Wednesday, December 8, 2010

The Reliability Theory of Knowledge and the KK-Principal

According to the Reliability Theory of Knowledge, knowing a proposition does not imply that you know that you know it. In contrast the KK-principal which says that if S knows that P, then S knows that he knows P. Such a theory is convenient for the skeptics who, in following the principal, do not believe they have knowledge and therefore do not have knowledge.

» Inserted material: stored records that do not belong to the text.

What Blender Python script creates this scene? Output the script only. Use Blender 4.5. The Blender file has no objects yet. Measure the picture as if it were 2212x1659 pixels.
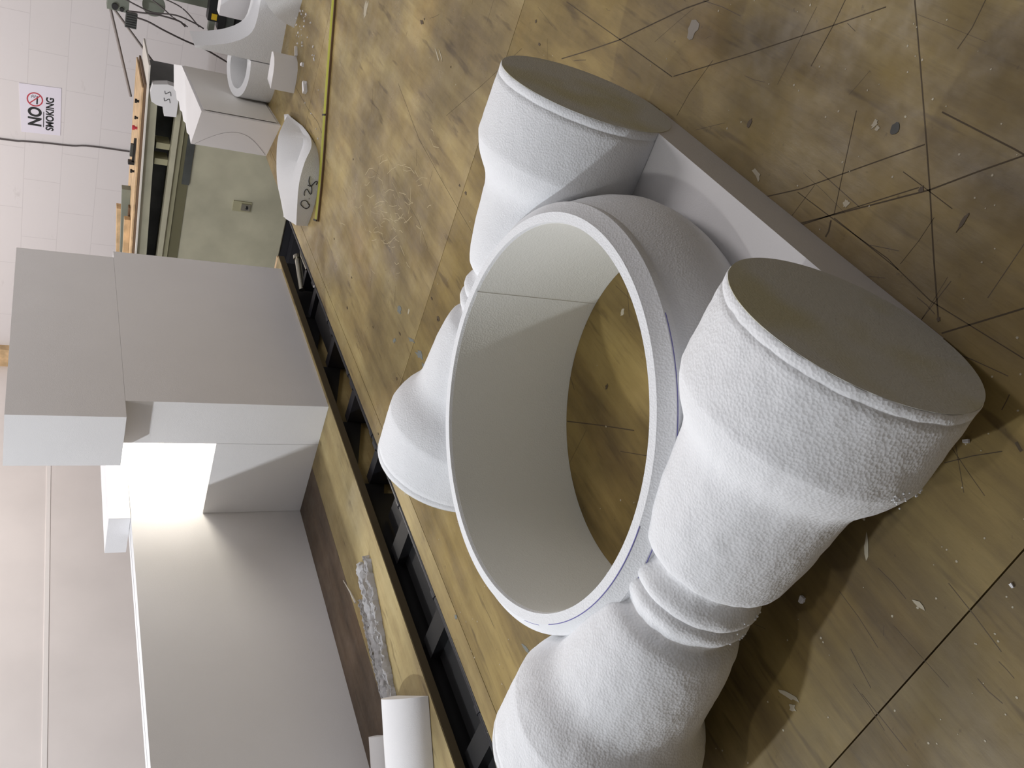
import bpy, bmesh, math, random
from mathutils import Vector, Matrix
random.seed(7)
S = bpy.context.scene
COL = S.collection

# ------------------------------------------------------------ camera
F_PX, W_PX = 1906.1, 2212.0
TH, RO, YA = math.radians(28.8386), math.radians(2.7234), math.radians(-36.065)
fw = Vector((math.sin(YA)*math.cos(TH), math.cos(YA)*math.cos(TH), -math.sin(TH)))
r0 = Vector((math.cos(YA), -math.sin(YA), 0)); u0 = r0.cross(fw)
RT = r0*math.cos(RO) + u0*math.sin(RO); UP = -r0*math.sin(RO) + u0*math.cos(RO)
cam_d = bpy.data.cameras.new('camera'); cam = bpy.data.objects.new('camera', cam_d); COL.objects.link(cam)
cam_d.sensor_fit = 'HORIZONTAL'; cam_d.sensor_width = 36; cam_d.lens = 36*F_PX/W_PX
cam_d.clip_start = .02
X, Y, Z = -UP, RT, -fw                       # phone held upright, picture stored lying on its side
cam.matrix_world = Matrix(((X.x, Y.x, Z.x, 0), (X.y, Y.y, Z.y, 0), (X.z, Y.z, Z.z, 1.65), (0, 0, 0, 1)))
S.camera = cam

# ------------------------------------------------------------ light
S.view_settings.view_transform = 'Standard'; S.view_settings.look = 'None'
S.view_settings.exposure = -0.17; S.view_settings.gamma = 1.0
w = bpy.data.worlds.new('room_air'); S.world = w; w.use_nodes = True
w.node_tree.nodes['Background'].inputs[0].default_value = (.90, .93, 1, 1)
w.node_tree.nodes['Background'].inputs[1].default_value = .12
def lamp(name, loc, watt, col=(1, 1, 1), rad=.06):
    d = bpy.data.lights.new(name, 'POINT'); d.energy = watt; d.color = col; d.shadow_soft_size = rad
    o = bpy.data.objects.new(name, d); COL.objects.link(o); o.location = loc; return o
def area(name, loc, aim, watt, sx, sy, col=(1, 1, 1)):
    d = bpy.data.lights.new(name, 'AREA'); d.energy = watt; d.color = col; d.shape = 'RECTANGLE'; d.size = sx; d.size_y = sy
    o = bpy.data.objects.new(name, d); COL.objects.link(o); o.location = loc
    o.rotation_euler = (Vector(aim)-Vector(loc)).to_track_quat('-Z', 'Y').to_euler(); return o
lamp('ceiling_lamp_a', (-2.92, .19, 3.12), 180, (.90, .95, 1), .045)
lamp('ceiling_lamp_b', (-1.07, .10, 3.35), 24, (1, .97, .93), .05)
lamp('ceiling_lamp_c', (-2.92, 3.95, 3.12), 92, (1, .955, .90), .06)
lamp('fill_lamp_d', (-.14, 2.55, 3.15), 76, (1, .955, .955), .40)  # soft fill added to brighten the foam faces; no fixture known
area('work_lamp', (-1.735, 2.25, 1.30), (-1.907, 2.12, 1.22), 4.0, .10, .16, (1, .93, .78))

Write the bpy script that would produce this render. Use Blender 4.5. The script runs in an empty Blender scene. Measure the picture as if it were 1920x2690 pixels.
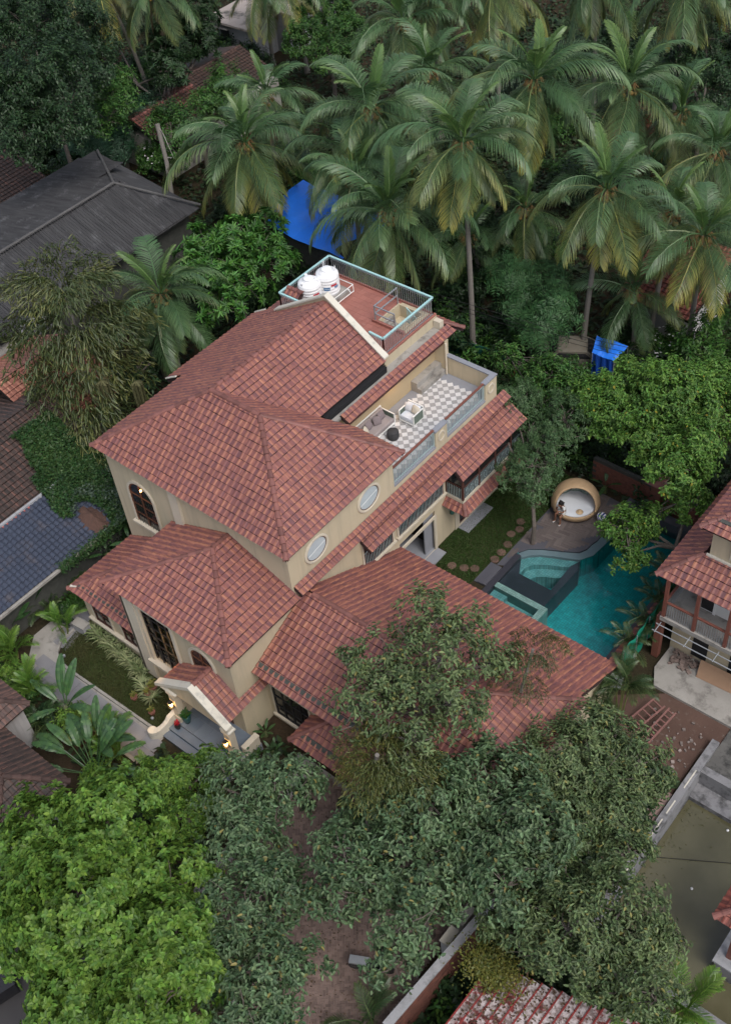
import bpy, math, random
import numpy as np
from mathutils import Vector, Matrix
R = math.radians
random.seed(7)
SC = bpy.context.scene
COL = SC.collection

# ---------------------------------------------------------------- camera
cam_d = bpy.data.cameras.new('camera')
cam = bpy.data.objects.new('camera', cam_d)
COL.objects.link(cam)
SC.camera = cam
PITCH, ROLL, YAW = 0.80226, -0.11752, -0.77099
_fh = Vector((math.sin(YAW), math.cos(YAW), 0)); _rt = Vector((math.cos(YAW), -math.sin(YAW), 0)); _up = Vector((0, 0, 1))
_f = math.cos(PITCH)*_fh - math.sin(PITCH)*_up
_u = math.sin(PITCH)*_fh + math.cos(PITCH)*_up
_r2 = math.cos(ROLL)*_rt + math.sin(ROLL)*_u
_u2 = -math.sin(ROLL)*_rt + math.cos(ROLL)*_u
CAM = Vector((23.92, -19.84, 42.0))
cam.matrix_world = Matrix(((_r2.x, _u2.x, -_f.x, CAM.x), (_r2.y, _u2.y, -_f.y, CAM.y), (_r2.z, _u2.z, -_f.z, CAM.z), (0, 0, 0, 1)))
cam_d.sensor_fit = 'VERTICAL'; cam_d.sensor_height = 36.0; cam_d.lens = 3049.5/2690*36
cam_d.clip_start = 0.5; cam_d.clip_end = 2000

# ---------------------------------------------------------------- sky, sun, exposure
SUN_EL, SUN_AZ = R(56), R(108)      # soft overcast light from the pool side (azimuth from +y towards +x)
world = bpy.data.worlds.new('World'); SC.world = world; world.use_nodes = True
wn = world.node_tree.nodes; wl = world.node_tree.links; wn.clear()
sky = wn.new('ShaderNodeTexSky'); sky.sky_type = 'NISHITA'; sky.sun_disc = False
sky.sun_elevation = SUN_EL; sky.sun_rotation = SUN_AZ; sky.air_density = 1.0; sky.dust_density = 4.0; sky.ozone_density = 1.0
# an even overcast: the blue of the clear sky is pulled towards the grey of the cloud layer
hsv = wn.new('ShaderNodeHueSaturation'); hsv.inputs['Saturation'].default_value = 0.62
bg = wn.new('ShaderNodeBackground'); bg.inputs['Strength'].default_value = 0.115
wo = wn.new('ShaderNodeOutputWorld')
wl.new(sky.outputs[0], hsv.inputs['Color']); wl.new(hsv.outputs[0], bg.inputs[0]); wl.new(bg.outputs[0], wo.inputs[0])
sun_d = bpy.data.lights.new('sun', 'SUN'); sun_d.energy = 0.7; sun_d.angle = R(24); sun_d.color = (1.0, 0.985, 0.965)
sun = bpy.data.objects.new('sun', sun_d); COL.objects.link(sun)
_sd = Vector((math.sin(SUN_AZ)*math.cos(SUN_EL), math.cos(SUN_AZ)*math.cos(SUN_EL), math.sin(SUN_EL)))
sun.rotation_euler = _sd.to_track_quat('Z', 'Y').to_euler(); sun.location = (0, 0, 60)
vs = SC.view_settings
vs.view_transform = 'Standard'; vs.look = 'None'; vs.gamma = 1.0; vs.use_curve_mapping = False
vs.exposure = 0.8
SC.render.engine = 'CYCLES'
SC.cycles.use_adaptive_sampling = True; SC.cycles.adaptive_threshold = 0.02
SC.cycles.max_bounces = 6; SC.cycles.diffuse_bounces = 3; SC.cycles.glossy_bounces = 3; SC.cycles.transparent_max_bounces = 12
SC.cycles.use_denoising = True

# ---------------------------------------------------------------- object helpers
def wl_of(o):
    p = Vector((0, 0, 0))
    while o is not None:
        p += o.location; o = o.parent
    return p
def tag(o, label=None, cat=None, group=None, kind=None):
    if label: o['label'] = label
    if cat: o['category'] = cat
    if group: o['group'] = group
    if kind: o['kind'] = kind
    return o
def thing(name, label, cat, loc=(0, 0, 0), group=None):
    o = bpy.data.objects.new(name, None); COL.objects.link(o); o.location = loc
    o.empty_display_size = 0.3
    return tag(o, label, cat, group)
def inst(name, mesh, parent=None, mw=None, loc=None, material=None):
    o = bpy.data.objects.new(name, mesh); COL.objects.link(o)
    if parent is not None: o.parent = parent
    if mw is not None: o.matrix_local = mw
    if loc is not None: o.location = loc
    return o
def dup(root, loc, rotz=0.0, scale=None, label=None, group=None):
    r = root.copy(); COL.objects.link(r); r.location = loc; r.rotation_euler = (0, 0, rotz)
    if scale: r.scale = (scale,)*3
    if label: r['label'] = label
    if group: r['group'] = group
    for ch in list(root.children):
        c = ch.copy(); COL.objects.link(c); c.parent = r
        for g in ch.children:
            d = g.copy(); COL.objects.link(d); d.parent = c
    return r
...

Such an idea applied to all propositions is simply not reasonable for example, if Sam has blond hair, but he does not believe he has blond hair, therefore he does not know he has blond hair, then he does not have blond hair.

The Reliability Theory of Knowledge is so offensive to Skeptics because it largely involves externalism, the idea that one can have a justified belief without having access to the evidence for it. It is similar to the theory of Truth Tracking where people are basically thermometers and can tell the temperature, or whether the dog is in the room or the television is on, merely by sensing it (petting and smelling the dog, hearing and seeing the television) just like a thermometer senses the external temperature. However, Reliabilism (the parent of the Reliability Theory of Knowledge as it in itself focuses more on justification than knowledge) formulates a theory of justified belief as "One has a justified theory of p iff the belief is a result of a reliable process". Reliabilists agree that knowledge is justified, true, belief and also take into account the Gettier cases where it is possible to be right about something by accident, which coincides with evidentialist theories. However, Reliabilists do not care about the actual evidence. Instead Reliabilists are concerned with how the beliefs were formed and if they were formed by some reliable process so "S is justified in believing p iff S is justified in believing that S's source for p is reliable." For example, "Paul is rich if he has made money on his own or is he is the child of rich parents." The example does not deal with what rich actually is, but the concept is not circular in that the second clause of the sentence can be reformulated as "Paul is the son of rich parents" as it explicitly states a way into being rich.

1 comment:

  1. OK, pretty good! I see Competence in Reliabilism, as you've hooked it up well with Skepticism and the KK-Principle. (Familiarity in those, too.)